07 Aug 2013

Why I Design In The Browser


Kyle Ledbetter / Blog

Around 3 years ago my frustrations with designing mockups and wireframes came to a head. If I heard “what happens when I click this?” or “what css class is this element?” one more time, I was going to pop.

At the time I was considering embarking on my own custom UI framework for eBay as I (and everyone around me) grew tired of spitting out hundreds of hifi wireframes in Fireworks (which I still believe was/is the best for the job). The universe answered and Bootstrap v2 was released, which was exactly what I had in mind (thx @mdo & @fat). We migrated our massive codebase over to Bootstrap, began designing in the browser and never looked back.

Buzzwords == Adoption

I was thrilled to see tweets surface containing “Continuous Design” and #noPSD. I first ran across a post about the #noPSD hashtag and then ran across a continuous design post that really resonated with me. Finally I’m finding folks that share my experience over the last few years.

UI Frameworks like Bootstrap and Foundation are key

Continuous design would quickly hit a brick wall if you had to stop and write CSS for every unique UI element in the mockup. You need to have a UI library at your disposal. Bootstrap and Foundation are the most popular, but you could certain use any framework.

You will inevitably hit points where you have to extend your UI framework of choice. This is perfectly fine but each addition to the framework should be debated and scrutinized, as they will compound support. One of the benefits of using a popular UI framework is that if a common UI element is missing, they’ll probably add it. Case in point: List Groups and Panels in Bootstrap 3.

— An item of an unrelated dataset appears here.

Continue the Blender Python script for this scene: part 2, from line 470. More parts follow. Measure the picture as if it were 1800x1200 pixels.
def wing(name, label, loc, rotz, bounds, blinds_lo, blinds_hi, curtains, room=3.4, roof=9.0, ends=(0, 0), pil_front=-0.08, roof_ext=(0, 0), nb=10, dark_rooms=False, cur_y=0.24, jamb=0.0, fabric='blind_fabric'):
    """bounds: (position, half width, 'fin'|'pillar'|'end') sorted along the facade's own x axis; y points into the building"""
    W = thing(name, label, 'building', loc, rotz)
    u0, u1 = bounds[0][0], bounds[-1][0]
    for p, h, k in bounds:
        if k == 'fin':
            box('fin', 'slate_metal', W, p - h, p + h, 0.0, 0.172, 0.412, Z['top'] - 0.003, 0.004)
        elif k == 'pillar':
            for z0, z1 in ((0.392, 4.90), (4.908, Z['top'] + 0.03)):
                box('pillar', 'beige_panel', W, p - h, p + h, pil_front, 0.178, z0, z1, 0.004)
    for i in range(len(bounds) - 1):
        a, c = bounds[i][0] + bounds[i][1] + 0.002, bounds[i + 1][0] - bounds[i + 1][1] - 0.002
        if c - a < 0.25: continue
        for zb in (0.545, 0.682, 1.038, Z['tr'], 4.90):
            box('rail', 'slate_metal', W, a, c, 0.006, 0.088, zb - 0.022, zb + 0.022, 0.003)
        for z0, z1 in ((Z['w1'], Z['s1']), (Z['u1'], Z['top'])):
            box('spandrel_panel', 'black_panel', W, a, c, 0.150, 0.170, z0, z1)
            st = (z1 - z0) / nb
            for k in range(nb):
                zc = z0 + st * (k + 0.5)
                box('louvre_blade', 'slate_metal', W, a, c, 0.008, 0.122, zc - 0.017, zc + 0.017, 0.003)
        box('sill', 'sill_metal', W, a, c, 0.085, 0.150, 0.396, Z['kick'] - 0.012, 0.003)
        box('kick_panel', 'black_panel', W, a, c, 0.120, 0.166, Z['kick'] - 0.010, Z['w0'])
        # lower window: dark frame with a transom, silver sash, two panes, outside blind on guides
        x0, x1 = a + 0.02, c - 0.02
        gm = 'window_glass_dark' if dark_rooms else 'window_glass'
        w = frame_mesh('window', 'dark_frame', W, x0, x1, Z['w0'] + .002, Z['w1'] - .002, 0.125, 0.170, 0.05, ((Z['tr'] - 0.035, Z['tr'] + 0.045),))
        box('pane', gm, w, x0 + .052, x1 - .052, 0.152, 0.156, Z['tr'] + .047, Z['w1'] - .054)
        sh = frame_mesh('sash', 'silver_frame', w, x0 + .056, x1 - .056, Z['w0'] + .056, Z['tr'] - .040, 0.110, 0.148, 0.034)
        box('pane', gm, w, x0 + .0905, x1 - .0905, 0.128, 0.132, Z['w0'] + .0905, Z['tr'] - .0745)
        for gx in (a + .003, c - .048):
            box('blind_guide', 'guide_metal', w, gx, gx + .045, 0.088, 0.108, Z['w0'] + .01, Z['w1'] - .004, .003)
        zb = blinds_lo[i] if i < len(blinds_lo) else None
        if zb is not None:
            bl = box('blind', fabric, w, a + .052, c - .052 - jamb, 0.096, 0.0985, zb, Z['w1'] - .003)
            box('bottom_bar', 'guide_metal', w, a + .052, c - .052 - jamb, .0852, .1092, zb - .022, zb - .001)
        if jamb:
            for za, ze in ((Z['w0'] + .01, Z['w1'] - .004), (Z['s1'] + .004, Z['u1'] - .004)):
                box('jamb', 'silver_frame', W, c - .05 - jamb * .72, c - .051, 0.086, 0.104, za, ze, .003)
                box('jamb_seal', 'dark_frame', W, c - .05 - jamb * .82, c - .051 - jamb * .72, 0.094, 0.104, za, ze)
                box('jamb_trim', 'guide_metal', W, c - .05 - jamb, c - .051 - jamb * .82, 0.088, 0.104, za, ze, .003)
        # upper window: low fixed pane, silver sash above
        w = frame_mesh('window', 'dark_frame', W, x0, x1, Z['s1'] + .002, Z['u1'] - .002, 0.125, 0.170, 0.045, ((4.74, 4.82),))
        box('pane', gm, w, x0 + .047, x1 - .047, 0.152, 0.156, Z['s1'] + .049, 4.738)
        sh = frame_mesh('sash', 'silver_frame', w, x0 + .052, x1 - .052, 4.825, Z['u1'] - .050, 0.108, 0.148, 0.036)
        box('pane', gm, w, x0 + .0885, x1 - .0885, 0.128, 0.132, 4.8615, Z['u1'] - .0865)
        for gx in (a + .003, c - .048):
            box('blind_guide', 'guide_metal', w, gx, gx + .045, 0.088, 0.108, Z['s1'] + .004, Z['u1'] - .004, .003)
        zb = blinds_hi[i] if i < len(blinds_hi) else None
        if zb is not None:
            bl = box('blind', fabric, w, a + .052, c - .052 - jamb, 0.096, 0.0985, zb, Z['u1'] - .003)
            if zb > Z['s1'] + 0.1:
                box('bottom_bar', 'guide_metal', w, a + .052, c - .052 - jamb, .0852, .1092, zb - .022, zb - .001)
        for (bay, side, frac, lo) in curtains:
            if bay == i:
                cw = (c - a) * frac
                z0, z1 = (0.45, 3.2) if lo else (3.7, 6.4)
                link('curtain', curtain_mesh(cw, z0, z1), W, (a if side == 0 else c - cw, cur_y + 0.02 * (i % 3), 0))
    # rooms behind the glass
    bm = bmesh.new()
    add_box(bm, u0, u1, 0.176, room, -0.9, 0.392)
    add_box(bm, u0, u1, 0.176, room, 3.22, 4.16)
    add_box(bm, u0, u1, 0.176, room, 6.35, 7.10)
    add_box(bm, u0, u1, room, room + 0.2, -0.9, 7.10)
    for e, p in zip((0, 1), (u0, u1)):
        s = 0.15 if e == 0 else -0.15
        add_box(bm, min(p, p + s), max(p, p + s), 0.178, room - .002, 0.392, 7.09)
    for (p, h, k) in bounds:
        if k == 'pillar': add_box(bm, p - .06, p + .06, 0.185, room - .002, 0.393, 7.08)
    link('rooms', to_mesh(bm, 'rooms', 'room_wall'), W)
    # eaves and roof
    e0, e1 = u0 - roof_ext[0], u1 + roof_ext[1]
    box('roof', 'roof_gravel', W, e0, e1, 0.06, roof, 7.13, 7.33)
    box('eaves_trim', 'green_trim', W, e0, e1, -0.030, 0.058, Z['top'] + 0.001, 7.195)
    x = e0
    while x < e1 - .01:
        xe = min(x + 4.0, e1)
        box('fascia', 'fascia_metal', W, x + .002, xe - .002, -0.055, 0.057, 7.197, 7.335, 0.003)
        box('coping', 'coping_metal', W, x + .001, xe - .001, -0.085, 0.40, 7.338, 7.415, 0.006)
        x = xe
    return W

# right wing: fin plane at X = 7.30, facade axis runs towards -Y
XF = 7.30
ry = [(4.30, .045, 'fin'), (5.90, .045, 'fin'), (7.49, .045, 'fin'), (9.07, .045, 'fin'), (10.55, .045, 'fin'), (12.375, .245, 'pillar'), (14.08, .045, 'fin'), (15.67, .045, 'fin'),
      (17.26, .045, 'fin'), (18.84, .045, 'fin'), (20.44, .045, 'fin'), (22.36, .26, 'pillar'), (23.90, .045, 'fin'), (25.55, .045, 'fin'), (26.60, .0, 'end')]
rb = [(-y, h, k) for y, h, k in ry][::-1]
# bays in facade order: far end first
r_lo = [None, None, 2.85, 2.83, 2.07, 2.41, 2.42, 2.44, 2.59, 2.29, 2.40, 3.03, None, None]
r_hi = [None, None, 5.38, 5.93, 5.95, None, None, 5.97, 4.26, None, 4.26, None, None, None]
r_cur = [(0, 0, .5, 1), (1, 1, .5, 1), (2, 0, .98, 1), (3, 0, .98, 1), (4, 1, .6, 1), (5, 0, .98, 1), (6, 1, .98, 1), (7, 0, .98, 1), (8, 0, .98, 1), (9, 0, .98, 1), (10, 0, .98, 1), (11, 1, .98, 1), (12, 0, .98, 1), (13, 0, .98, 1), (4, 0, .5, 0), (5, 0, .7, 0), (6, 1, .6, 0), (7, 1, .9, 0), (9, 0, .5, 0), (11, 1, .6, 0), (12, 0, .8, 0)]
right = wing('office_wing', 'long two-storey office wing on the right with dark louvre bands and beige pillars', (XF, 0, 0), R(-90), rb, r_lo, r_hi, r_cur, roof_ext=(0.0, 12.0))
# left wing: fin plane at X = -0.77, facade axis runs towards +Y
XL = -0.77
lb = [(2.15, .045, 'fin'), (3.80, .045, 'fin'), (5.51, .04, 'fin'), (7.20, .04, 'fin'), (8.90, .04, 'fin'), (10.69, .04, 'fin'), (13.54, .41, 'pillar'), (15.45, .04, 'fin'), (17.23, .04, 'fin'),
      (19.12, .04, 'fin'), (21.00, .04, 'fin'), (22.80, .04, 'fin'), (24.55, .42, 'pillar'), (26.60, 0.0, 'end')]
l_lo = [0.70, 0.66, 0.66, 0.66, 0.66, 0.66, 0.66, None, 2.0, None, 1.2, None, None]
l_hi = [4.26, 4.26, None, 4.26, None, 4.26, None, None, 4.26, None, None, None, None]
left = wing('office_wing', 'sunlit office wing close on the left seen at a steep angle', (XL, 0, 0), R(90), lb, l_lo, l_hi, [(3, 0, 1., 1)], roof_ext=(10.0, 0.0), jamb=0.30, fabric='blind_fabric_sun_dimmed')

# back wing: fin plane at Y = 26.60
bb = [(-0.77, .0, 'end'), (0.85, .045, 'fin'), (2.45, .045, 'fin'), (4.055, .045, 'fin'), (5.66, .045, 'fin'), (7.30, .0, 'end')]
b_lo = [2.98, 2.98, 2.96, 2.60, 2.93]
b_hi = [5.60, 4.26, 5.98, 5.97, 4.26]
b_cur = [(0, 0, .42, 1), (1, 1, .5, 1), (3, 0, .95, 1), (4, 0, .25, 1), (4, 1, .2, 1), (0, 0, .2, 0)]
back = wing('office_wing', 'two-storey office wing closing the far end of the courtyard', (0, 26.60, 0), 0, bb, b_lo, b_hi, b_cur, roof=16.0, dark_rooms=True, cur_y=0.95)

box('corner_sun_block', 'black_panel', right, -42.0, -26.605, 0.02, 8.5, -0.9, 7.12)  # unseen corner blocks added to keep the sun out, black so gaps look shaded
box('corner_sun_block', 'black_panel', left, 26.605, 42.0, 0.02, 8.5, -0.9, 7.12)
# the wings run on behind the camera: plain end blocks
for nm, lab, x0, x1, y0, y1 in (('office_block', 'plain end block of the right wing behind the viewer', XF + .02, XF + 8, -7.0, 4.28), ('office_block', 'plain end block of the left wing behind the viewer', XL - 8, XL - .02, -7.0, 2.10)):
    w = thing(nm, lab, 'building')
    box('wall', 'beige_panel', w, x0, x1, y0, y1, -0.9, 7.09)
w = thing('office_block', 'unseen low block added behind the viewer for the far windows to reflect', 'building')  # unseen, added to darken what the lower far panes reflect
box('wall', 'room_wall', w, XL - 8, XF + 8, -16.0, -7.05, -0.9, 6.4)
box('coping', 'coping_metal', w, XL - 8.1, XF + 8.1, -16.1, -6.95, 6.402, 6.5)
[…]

Mockups are interactive and save dev time

When you design in the browser, you focus much more on UX than is possible in a flat design. You will also squash questions “like what happens when I click save?”. Your reply (smuggly) becomes “click it”.

Another huge value-add, is that a developer won’t have to program complex interactions just to find out that the UX is poor. You will have already vetted those interactions in the design phase.

CSS in development can be identical to production

I keep the LESS/CSS between dev and production synced, so any markup and classes used in a mockup will pop right over into production. No fuss, no muss.

Developers (integrators) will love you

Because the CSS is synced, developers don’t have to reverse-engineer or guess. Here’s 2 scenarios: 1) hand over a psd or png to a developer and ask him/her to turn it into code, 2) hand over production-ready html markup that can be copied and pasted

Which one do you think an integrator will prefer? I’ll let you guess.

You need fewer designers

It’s become relatively common for companies to employ 25-40 designers. That’s bananas. Sure you need varied design backgrounds for things like print and web, but I’m positive you can shrink your web design team be half or more if you only employ designers that design in the browser. Sorry to report this my design comrades, but it’s time to evolve or die.

Data elements are a huge time suck to design

We use Highcharts (Highstock specifically), sparklines, and tablature data in our app. I can’t even imagine having to design those elements in Photoshop, Illustrator or Fireworks. In the browser you just change variables in the api to alter the appearance and iterate on design.

Then and Now

My first continuous design was actually the mockup administrator site for Joomla 3.0. While the overall design elements didn’t veer far from default Bootstrap, I wanted to really focus on UX flows and experimenting with the status quo, and desigining in the browser gave me this freedom. I’d call the Joomla 3 effort more “wireframing in the browser”. You can check my original “live” mocks here:

At this stage I’d certainly call it designing, as you can contrast with a recent musing, this interactive Skype concept:

(make sure to click the Video call, Voice call, Files & Links)

Rebutals, admissions and internal debates

Let’s get these out of the way. In my debates with “pure” designers (that only design and don’t develop) I hear a lot of similar potential issues. I say “potential” because they aren’t issues the designer has actually faced:

It’s not as fast

You haven’t seen me develop mockups in markup :) Seriously though, when you have your UI framework in place and well-documented, a designer/developer can punch out markup as fast (or faster) as I designer can wireframe it. Have you ever tried to make a table in Photoshop? Yeesh.

There’s still a place for whiteboard & sketches

Whiteboards and sketches are blazingly fast and cheap. When you’re fortunate enough to be in the same room as your team, or if you “can’t” design, as sketch on a whiteboard or a napkin can save tons of time VS trying to explain some incredibly abstract idea.

Better suited for GUI design?

I’ve been having an internal debate that continuous design is better suited for a web app over a website. In a web app once you nail the overall design, you’re really just iterating on the combination of interal UI elements to develop flows. That being said, the overall design of the web app will probably also iterate. Here’s an example of the evolution of the same web app in my work:

(view my dribbble project for the full evolution)

I’ve also designed a few landing pages completely in the browser and #noPSD, but since that’s not my main focus these days, I can’t come to more definitive conclusions.

Back to you!

Are there more like me out there? Do you think I’m nuts?